CARSON CITY — Sen. Rochelle Wynne, R‑Senate District 3, presented Senate Bill 168 to the Assembly Judiciary Committee, saying the measure aims to modernize parts of Nevada’s young cannabis regulatory framework and add due‑process guardrails to the cannabis compliance board’s administrative‑hold procedures.
“Administrative holds are not recalls,” Wynne told the committee, describing holds as a pause in the seed‑to‑sale system while the board investigates whether a product poses a risk. She said holds can tie up tens of thousands to millions of dollars of product and sometimes last months, causing product to expire before any formal determination is reached.
The bill would require the Cannabis Compliance Board (CCB) to provide more information about the reason for a hold, set a timeline for board consideration of holds (with an initial timeline and a mechanism to extend), and create clearer steps licensees may use to seek release of held product. SB168 also contains updates to packaging and labeling and increases packaging sizes to align with prior legislative changes.
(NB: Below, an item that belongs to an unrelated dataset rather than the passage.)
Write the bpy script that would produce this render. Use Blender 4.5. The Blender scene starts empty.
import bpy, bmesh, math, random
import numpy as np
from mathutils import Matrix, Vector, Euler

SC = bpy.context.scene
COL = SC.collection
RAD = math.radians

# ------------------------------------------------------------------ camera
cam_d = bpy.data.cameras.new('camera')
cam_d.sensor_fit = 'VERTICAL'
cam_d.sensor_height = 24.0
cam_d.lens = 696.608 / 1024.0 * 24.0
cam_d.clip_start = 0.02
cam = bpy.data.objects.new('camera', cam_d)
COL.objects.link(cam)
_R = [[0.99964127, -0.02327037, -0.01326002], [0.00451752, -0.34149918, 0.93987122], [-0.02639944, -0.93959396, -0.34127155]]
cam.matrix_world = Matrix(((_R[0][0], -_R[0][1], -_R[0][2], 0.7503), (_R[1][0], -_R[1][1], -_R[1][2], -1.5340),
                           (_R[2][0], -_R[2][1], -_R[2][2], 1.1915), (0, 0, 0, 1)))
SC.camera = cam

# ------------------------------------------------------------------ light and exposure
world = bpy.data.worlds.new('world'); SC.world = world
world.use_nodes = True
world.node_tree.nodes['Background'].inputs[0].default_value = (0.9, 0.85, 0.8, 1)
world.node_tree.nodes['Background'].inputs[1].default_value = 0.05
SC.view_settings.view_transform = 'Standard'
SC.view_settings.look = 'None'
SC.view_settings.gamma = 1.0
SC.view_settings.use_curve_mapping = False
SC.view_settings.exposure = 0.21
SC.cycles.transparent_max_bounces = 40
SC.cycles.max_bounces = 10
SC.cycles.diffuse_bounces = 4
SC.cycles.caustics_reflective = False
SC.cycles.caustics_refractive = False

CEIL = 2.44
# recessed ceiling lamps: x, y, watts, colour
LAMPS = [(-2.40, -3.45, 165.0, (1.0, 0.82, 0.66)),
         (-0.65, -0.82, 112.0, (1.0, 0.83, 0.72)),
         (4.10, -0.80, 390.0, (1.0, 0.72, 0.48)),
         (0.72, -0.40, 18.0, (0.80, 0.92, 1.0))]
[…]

Industry witnesses and trade groups supported the bill. Lake Martin of the Nevada Cannabis Association said administrative holds are placed through the state's Metrc tracking software and freeze affected products across the distribution network; operators then must remove products from the shelf, customer baskets and pickups. Martin said holds can remain in place for many months and that licensees have reported losses “that extend for many months” and, in extreme cases, licensees “have lost $100,000” or more. A representative for Green Thumb Industries said the company had a hold in which more than $200,000 of product was frozen for roughly nine months and that the operator ultimately chose to destroy product to free shelf space.
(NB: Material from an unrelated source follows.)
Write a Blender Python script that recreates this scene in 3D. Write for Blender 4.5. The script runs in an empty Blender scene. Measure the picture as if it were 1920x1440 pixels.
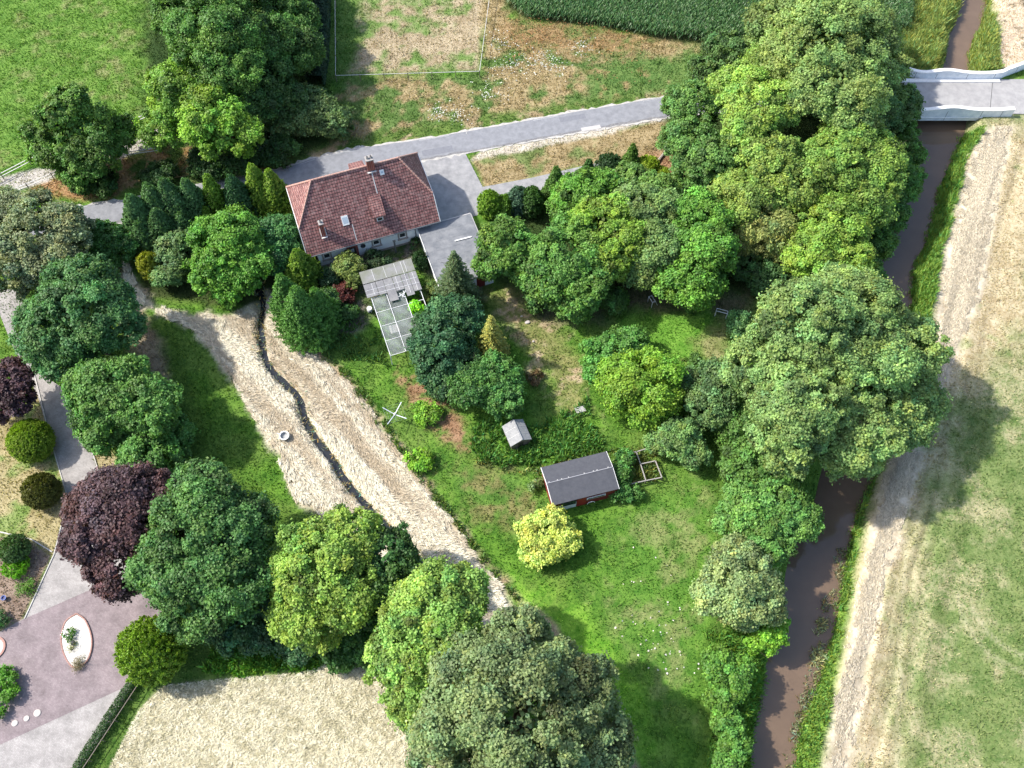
import bpy, math, random
import numpy as np
R = math.radians
PI = math.pi
rng = np.random.default_rng(7)
random.seed(7)
scene = bpy.context.scene
# ---------------------------------------------------------------- camera, sky, sun, exposure
CAM_H, FPX, PITCH = 95.0, 1805.0, 61.3
cd = bpy.data.cameras.new('camera')
cam = bpy.data.objects.new('camera', cd)
scene.collection.objects.link(cam)
cam.location = (0, 0, CAM_H)
cam.rotation_euler = (R(90 - PITCH), 0, 0)
cd.sensor_width = 36.0
cd.sensor_fit = 'HORIZONTAL'
cd.lens = 36.0 * FPX / 1920.0
cd.clip_start = 1.0
cd.clip_end = 8000.0
scene.camera = cam
SUN_EL, SUN_TRAVEL = 46.0, -11.0         # degrees; direction the shadows fall, from +X
sdx, sdy = math.cos(R(SUN_TRAVEL)), math.sin(R(SUN_TRAVEL))
world = bpy.data.worlds.new('World')
scene.world = world
world.use_nodes = True
wn = world.node_tree
bg = wn.nodes['Background']
sky = wn.nodes.new('ShaderNodeTexSky')
sky.sky_type = 'NISHITA'
sky.sun_disc = False
sky.sun_elevation = R(SUN_EL)
sky.sun_rotation = math.atan2(-sdx, -sdy)
sky.air_density = 1.0
sky.dust_density = 2.0
wn.links.new(sky.outputs[0], bg.inputs[0])
bg.inputs[1].default_value = 0.15
sl = bpy.data.lights.new('sun', 'SUN')
sl.energy = 3.4
sl.angle = R(1.2)
sl.color = (1.0, 0.95, 0.87)
so = bpy.data.objects.new('sun', sl)
scene.collection.objects.link(so)
ce, se = math.cos(R(SUN_EL)), math.sin(R(SUN_EL))
tv = (sdx * ce, sdy * ce, -se)            # light travel
from mathutils import Vector, Matrix
so.rotation_euler = Vector(tv).to_track_quat('-Z', 'Y').to_euler()
scene.view_settings.view_transform = 'Standard'
scene.view_settings.look = 'None'
scene.view_settings.gamma = 1.0
scene.view_settings.exposure = 1.0
scene.cycles.max_bounces = 6
scene.cycles.transparent_max_bounces = 4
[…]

CCB Executive Director James Humm and chief of health and safety Cara Cronkite testified in neutral. Cronkite said the agency places holds only where there is a potential risk to public health or safety and noted the agency’s inability to test for every inert pesticide ingredient; she recommended the committee use the phrase “potential risk to public health” rather than the draft bill’s language that had included “substantial hazard to public health.” Director Goicoechea of the Nevada Department of Agriculture joined in neutral testimony, explaining that pesticide inert ingredients present testing challenges because many are trade‑secret formulations and that federal regulation does not cover cannabis.
Sen. Wynne said part of SB168’s purpose is to bring more predictability to businesses while retaining the CCB’s investigatory authority. The bill would require the CCB to bring the hold to the board within an initial timeline (the sponsor discussed a 30‑day period in committee testimony) and allow the board to extend if necessary. The bill text also includes labeling and packaging clarifications in sections cited by sponsors and industry representatives as intended to avoid duplicative requirements.
Committee members asked about the standard that triggers a hold — for example, whether the standard should be “substantial hazard” or a lower threshold such as “potential risk to public health” or “significant.” Director Goicoechea and Cronkite recommended language used in other public health contexts (e.g., “potential risk to public health”) and cautioned about the Department of Agriculture’s limits in pesticide testing for cannabis. Several members and witnesses said the CCB had issued holds without immediate board review, and supporters said SB168 creates clearer timelines and a board‑level backstop for licensees.
Public testimony included multiple industry groups in support, the CCB leadership in neutral, and the Department of Agriculture in neutral. No opposition testimony was recorded at the hearing. The committee closed the SB168 hearing after iterative Q&A and neutral testimony.
If enacted, supporters say the bill would reduce indefinite holds that cause product loss while preserving the board’s authority to act on public‑health concerns.